Helicopter crashes in rescue attempt


SANTA FE, N.M. (AP) — Moments before a helicopter crashed during a mountain rescue attempt, the pilot radioed to his wife — a state police dispatcher — and told her he was “going down.”

Recordings of radio transmissions from State Police Sgt. Andy Tingwall, who died in the accident last week, document the final seconds before the helicopter crashed in the Sangre de Cristo Mountains east of Santa Fe.

The accident happened shortly after the helicopter picked up a hiker who had been lost. The hiker, Megumi Yamamoto of Tokyo, died in the crash.

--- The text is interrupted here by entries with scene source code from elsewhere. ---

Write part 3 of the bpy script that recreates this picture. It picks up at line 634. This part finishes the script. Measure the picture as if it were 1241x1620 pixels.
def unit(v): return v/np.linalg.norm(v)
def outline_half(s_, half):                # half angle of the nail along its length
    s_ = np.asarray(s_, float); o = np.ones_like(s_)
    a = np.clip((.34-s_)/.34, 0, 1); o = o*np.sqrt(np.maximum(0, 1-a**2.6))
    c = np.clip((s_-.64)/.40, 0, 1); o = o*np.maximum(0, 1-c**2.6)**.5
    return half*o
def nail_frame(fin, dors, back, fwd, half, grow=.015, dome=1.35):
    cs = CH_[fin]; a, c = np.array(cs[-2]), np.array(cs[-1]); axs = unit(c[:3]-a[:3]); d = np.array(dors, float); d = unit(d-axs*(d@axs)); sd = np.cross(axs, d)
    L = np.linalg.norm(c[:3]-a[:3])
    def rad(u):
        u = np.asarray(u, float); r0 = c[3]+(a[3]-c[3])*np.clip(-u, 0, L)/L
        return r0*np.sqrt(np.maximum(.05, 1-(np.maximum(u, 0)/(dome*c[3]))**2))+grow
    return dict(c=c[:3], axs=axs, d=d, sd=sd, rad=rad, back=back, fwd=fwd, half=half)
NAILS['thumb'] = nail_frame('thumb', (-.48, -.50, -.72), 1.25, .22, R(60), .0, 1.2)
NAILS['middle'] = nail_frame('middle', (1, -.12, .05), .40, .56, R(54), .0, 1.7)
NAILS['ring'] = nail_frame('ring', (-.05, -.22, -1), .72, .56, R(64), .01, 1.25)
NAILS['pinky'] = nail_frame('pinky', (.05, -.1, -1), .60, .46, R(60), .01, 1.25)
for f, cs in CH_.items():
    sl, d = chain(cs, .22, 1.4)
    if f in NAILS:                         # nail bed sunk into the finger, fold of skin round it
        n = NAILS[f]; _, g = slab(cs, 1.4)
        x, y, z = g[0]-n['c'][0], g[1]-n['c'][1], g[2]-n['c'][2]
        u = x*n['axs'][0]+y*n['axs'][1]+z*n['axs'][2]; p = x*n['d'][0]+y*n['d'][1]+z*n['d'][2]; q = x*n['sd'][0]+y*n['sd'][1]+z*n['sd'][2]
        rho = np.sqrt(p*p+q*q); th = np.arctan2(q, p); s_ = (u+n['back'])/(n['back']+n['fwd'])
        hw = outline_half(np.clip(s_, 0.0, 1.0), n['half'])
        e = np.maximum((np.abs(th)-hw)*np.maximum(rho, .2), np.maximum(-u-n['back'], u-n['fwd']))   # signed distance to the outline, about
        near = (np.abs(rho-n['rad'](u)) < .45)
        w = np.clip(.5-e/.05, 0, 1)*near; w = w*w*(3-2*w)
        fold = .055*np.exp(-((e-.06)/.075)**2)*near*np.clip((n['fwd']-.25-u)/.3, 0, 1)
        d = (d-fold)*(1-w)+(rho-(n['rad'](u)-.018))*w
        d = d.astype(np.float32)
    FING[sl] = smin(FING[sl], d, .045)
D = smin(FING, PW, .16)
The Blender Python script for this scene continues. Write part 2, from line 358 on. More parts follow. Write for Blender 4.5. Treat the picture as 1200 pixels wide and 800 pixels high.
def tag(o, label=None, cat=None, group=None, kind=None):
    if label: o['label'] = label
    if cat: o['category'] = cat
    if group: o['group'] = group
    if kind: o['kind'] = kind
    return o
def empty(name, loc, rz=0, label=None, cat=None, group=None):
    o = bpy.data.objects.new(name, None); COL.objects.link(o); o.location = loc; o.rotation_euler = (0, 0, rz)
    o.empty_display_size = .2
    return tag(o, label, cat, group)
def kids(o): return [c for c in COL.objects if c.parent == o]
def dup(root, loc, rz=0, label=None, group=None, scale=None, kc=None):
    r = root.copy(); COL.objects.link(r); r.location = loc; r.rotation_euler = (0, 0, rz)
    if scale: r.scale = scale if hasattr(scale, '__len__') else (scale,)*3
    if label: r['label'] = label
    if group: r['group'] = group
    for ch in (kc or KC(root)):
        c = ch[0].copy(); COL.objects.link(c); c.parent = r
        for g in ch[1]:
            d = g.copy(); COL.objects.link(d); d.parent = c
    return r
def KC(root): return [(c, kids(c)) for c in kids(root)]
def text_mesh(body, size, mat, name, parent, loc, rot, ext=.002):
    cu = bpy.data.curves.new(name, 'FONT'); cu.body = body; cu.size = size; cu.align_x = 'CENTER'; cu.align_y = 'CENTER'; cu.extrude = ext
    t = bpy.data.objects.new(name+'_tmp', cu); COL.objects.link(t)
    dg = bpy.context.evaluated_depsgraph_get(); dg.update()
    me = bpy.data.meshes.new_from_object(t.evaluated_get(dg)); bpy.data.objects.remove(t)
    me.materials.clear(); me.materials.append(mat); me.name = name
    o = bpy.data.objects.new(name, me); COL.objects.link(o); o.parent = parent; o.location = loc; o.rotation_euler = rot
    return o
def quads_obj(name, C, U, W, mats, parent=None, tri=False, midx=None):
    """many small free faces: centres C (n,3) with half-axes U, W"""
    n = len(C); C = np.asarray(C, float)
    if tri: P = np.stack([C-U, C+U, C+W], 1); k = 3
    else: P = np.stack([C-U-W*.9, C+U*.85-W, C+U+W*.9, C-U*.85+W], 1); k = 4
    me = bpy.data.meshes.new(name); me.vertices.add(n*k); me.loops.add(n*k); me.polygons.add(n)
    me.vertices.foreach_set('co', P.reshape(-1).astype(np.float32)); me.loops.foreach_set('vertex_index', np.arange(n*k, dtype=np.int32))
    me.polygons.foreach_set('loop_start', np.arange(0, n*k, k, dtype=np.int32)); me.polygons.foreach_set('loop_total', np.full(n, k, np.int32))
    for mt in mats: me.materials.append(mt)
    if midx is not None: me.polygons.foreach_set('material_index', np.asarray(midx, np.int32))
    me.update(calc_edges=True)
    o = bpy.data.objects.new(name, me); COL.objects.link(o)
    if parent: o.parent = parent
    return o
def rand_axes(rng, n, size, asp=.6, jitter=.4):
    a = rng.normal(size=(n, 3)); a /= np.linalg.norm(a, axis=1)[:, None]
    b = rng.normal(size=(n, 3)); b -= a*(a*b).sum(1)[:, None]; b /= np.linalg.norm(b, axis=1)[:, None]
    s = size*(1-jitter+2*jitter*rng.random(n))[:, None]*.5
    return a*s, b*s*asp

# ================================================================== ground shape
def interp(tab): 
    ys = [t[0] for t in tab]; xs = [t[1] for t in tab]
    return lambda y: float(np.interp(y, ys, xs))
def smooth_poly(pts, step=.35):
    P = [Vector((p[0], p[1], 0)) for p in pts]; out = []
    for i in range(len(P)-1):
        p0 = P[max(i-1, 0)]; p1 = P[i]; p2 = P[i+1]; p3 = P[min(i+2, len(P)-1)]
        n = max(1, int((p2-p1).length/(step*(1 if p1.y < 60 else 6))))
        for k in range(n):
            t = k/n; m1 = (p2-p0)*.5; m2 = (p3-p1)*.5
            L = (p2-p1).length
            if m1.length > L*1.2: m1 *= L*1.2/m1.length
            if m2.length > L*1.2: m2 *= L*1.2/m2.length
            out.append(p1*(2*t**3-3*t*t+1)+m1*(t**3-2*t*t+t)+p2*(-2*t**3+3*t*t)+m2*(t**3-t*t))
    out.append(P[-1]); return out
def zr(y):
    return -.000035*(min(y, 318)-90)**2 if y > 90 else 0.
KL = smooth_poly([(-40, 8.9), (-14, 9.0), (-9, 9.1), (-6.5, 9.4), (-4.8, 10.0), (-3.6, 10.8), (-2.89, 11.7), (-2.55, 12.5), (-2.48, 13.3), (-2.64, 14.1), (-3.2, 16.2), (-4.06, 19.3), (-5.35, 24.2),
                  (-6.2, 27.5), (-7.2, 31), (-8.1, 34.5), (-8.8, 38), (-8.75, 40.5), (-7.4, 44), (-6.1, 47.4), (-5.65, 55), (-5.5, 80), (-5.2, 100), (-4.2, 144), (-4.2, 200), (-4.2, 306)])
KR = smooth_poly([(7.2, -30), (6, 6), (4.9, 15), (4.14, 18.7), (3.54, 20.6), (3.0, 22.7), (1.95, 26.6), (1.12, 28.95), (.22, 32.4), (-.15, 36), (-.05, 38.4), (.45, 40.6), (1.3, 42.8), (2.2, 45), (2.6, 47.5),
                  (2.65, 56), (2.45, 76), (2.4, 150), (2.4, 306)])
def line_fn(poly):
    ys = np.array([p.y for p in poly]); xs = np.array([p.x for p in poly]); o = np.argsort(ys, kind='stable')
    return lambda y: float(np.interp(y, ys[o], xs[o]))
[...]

A helicopter crew member survived.

Throughout the final transmission — lasting just under a minute — Tingwall’s labored breathing can be heard as he apparently struggles to control the helicopter.

“Hey Leighann, can you hear me,” Tingwall said as he radioed the state police dispatch center, knowing that his wife was on duty.

“Affirmative,” his wife, the dispatcher, replied.

“All right. I struck a mountainside,” Tingwall said in a controlled voice. “Going down.”

“Hang on,” Tingwall abruptly says, apparently to others on the helicopter just before it hit a ridge at about 12,000 feet and then rolled down a boulder-filled slope.

The crash survivor, State Police Officer Wesley Cox, has told investigators that the helicopter’s tail rotor apparently struck something — possibly a tree — shortly after taking off with the hiker.

Yamamoto was a graduate student at the University of New Mexico in Albuquerque. She became separated from her boyfriend during a hike on June 9, and called authorities for help using her cell phone.